Data and intuition: A peaceful coexistence?

As digital product designers, we’re thrown into complex, tense situations trying to make sense of it, including the audience, context of use, and core functionality. Via user-oriented methods we’re taught to not rely upon initial instincts but instead well-grounded “data”, to ward off the rapid fire attacks of suspicious engineers and skeptical executives anxious about their dollars’ applied toward something to guarantee a tangible ROI. Indeed, we must venture into this contest wearing a flak jacket of “data” to protect ourselves from random volleys of anxious emotions. But what does that mean, to have data?

The commonplace notion is “data” encompasses all those usability-lab tested numerical stats or click traffic or rigorous scientific formulae. Actually, there are other kinds of metrics—qualitative and quantitative—such as market share, audience growth, customer satisfaction, and NPS scores. Plus, with ethnography, affective research, and story-based methods, it’s clear that the boundaries of what constitutes data are broadening.

Indeed, just as valuable, is the data of one’s experience: the empirical, observational, and anecdotal types arising from watching and listening to people in their actual context, which adds richness in terms of the nuances of goals and subtleties of problems, beyond what web analytics can provide. Debra Dunn, of Stanford’s d.school (Hasso Platner Institute of Design), says that adhering to Web analytics “makes it very difficult to take bold leaps; it is more from engaging with users, watching what they do, understanding their pain points, that you get big leaps in design”.

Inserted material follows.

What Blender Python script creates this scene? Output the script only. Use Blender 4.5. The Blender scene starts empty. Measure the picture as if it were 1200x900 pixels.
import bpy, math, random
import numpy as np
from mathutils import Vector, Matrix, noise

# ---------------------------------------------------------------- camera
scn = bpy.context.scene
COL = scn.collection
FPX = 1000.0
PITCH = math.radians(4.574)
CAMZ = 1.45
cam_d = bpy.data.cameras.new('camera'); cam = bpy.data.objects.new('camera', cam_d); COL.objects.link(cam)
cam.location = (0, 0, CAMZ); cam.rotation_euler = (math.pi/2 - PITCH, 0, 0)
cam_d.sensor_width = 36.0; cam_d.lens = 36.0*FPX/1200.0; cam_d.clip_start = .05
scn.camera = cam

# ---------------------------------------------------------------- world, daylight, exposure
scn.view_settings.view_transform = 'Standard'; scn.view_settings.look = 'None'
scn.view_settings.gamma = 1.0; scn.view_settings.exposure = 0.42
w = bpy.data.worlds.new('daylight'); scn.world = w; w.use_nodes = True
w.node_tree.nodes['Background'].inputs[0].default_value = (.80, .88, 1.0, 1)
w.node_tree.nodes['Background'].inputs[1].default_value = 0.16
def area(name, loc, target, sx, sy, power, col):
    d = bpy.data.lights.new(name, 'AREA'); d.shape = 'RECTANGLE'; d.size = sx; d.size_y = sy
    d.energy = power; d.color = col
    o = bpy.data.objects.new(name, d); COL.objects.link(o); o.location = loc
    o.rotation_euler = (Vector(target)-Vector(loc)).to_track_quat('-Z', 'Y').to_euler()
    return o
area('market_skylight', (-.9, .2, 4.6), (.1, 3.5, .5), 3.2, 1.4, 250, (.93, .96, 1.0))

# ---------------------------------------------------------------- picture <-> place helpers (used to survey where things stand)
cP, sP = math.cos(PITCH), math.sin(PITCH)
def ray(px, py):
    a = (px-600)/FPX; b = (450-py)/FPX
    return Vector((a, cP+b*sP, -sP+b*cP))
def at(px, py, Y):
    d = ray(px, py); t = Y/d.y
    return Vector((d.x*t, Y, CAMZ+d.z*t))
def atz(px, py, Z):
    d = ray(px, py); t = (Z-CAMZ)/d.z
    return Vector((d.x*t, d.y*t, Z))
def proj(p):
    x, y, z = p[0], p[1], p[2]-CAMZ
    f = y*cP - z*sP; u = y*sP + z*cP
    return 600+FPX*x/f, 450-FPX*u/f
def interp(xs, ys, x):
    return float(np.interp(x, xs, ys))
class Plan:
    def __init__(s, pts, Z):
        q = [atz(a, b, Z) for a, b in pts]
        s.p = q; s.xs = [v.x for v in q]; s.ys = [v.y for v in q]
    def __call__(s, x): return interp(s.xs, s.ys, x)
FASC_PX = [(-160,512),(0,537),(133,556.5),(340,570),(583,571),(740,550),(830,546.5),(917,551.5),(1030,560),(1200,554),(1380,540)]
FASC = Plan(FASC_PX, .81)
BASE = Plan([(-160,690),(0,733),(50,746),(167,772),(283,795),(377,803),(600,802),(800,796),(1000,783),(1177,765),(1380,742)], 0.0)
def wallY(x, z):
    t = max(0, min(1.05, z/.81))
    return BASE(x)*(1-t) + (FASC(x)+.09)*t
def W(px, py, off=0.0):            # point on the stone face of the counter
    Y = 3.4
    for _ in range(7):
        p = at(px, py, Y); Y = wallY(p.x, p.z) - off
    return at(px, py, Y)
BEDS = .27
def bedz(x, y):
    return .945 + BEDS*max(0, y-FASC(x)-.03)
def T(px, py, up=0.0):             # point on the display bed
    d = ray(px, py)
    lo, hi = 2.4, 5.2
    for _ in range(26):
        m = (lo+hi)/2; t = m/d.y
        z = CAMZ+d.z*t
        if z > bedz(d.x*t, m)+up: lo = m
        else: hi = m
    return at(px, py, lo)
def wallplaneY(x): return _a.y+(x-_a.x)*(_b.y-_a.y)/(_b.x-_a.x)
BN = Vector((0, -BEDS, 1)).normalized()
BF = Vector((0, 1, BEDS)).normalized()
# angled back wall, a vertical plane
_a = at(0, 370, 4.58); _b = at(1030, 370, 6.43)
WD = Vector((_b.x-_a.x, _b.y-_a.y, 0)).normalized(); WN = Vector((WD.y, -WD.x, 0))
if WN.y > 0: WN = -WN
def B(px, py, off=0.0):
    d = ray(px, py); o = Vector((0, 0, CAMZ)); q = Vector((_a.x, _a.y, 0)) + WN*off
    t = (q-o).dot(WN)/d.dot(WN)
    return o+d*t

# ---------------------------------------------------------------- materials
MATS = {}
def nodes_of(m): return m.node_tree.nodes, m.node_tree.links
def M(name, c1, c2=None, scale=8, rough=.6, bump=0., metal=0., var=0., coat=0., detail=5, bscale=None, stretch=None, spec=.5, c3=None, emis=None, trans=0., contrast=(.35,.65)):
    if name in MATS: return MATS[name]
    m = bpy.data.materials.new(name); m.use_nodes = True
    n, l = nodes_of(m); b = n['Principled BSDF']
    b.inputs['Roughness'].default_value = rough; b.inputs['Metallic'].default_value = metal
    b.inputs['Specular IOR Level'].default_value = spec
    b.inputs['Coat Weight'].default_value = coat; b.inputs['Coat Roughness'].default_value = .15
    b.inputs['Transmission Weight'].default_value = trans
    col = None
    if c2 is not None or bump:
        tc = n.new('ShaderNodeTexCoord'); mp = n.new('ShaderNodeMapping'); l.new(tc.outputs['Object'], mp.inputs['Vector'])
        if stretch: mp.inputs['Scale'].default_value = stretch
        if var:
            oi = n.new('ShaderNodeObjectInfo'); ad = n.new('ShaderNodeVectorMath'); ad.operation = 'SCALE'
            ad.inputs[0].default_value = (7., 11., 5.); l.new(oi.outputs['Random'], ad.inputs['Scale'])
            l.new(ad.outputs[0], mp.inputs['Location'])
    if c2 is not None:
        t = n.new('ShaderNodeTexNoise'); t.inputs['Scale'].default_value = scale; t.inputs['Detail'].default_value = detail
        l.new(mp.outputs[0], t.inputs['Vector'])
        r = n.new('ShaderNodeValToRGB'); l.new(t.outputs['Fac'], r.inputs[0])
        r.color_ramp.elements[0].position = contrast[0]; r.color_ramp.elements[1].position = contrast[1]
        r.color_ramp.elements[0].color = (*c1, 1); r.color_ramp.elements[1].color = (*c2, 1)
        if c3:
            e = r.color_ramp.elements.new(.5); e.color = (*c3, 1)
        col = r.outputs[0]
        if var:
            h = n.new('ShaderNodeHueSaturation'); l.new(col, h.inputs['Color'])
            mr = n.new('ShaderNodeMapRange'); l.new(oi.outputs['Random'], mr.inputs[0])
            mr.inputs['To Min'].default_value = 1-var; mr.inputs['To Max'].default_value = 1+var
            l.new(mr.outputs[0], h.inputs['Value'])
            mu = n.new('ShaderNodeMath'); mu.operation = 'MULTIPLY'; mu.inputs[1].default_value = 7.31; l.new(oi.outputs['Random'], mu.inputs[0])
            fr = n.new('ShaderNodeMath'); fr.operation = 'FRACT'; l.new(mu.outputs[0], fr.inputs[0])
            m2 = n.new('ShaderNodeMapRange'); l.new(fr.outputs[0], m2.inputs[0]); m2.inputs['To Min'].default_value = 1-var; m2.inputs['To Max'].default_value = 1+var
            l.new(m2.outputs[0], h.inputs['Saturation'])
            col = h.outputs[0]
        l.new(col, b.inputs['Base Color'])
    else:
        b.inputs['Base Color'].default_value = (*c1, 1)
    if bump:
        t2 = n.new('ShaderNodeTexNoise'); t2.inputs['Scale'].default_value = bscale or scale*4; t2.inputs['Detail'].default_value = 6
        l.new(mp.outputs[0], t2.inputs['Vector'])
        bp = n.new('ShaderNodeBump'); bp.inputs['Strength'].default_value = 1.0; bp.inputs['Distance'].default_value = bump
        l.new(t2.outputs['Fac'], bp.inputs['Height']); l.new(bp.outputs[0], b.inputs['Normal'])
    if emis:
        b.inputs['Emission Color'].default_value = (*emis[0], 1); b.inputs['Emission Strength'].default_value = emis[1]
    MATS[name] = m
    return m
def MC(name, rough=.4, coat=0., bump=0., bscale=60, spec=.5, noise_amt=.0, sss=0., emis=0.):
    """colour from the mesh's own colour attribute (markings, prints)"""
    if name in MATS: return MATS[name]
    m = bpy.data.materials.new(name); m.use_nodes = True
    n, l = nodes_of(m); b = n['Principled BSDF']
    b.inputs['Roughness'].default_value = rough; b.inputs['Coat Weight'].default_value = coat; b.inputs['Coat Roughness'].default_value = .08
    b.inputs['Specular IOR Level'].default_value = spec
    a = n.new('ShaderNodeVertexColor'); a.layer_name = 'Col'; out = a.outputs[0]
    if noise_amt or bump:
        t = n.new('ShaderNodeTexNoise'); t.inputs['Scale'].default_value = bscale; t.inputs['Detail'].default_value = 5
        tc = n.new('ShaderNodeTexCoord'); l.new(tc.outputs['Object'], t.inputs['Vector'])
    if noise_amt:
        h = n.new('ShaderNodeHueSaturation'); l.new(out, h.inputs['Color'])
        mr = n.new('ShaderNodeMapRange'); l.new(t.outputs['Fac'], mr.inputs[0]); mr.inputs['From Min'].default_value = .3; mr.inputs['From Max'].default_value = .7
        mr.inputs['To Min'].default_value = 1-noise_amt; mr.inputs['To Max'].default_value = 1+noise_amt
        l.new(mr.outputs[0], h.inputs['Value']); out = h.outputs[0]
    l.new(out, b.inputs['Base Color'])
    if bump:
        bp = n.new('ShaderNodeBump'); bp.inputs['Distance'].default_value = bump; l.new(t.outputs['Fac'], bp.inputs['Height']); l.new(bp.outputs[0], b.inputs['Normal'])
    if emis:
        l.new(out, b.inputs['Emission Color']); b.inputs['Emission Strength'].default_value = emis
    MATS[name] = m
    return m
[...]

Another type of data that shapes design decisions is the designer’s own evolved sense of judgment, perception, and informed intuition, after several years of working with clients/projects across diverse contexts. (Before you scoff, isn’t this true for veteran surgeons, lawyers, accountants, executives? Why not for designers?) For such seasoned, mature designers, this is a vital kind of data from actual field experience in leveraging past mistakes, lessons learned, patterns identified, and drawing upon that reservoir accordingly. The world’s best surgeons are no different in their practice and use of “self-reflective” experiential data to yield superb results. Instinct (in this sense) is simply refined, natural judgment.

Digging deeper, we see that underlying this bias toward “hard” quantifiable lab-based data is an assumption of proving isolated pieces of design solutions as truth, absolute and final.

This contrasts sharply with approaching design as a holistic demonstration of an idea for iteration and evolution in cyclical fashion, towards rapid learning. There needs to be greater appreciation of the fact that data is not truth, but is merely one point in the deliberation over what is appropriate for a context, shaped by healthy skepticism. A productive approach requires a liberal interpretation of data, acknowledging multiple flavors as valid and legitimate, for different phases of a project, given the various constraints and demands.

Ah, there’s the rub—interpretation. All data is subject to human interpretation, and humans, as we all know, are imperfect! As Jared Spool famously said at Interaction’09 conference awhile back, “Any piece of data can be whipped to confess to anything”. In the end, data is used either to support or repel one’s argument. Indeed, design is an intensely deliberative human activity, grounded in debate–even manipulation—toward some reconciling of viewpoints into an outcome. That’s the real battlefield of ideas contested in action among business, engineering, and user experience. Data helps enable and shape a conversation towards shared optimal resolution, not conclusively finalize it. It’s the peaceful coexistence with professional judgment and experience that makes such decision-making more effective and perhaps even right.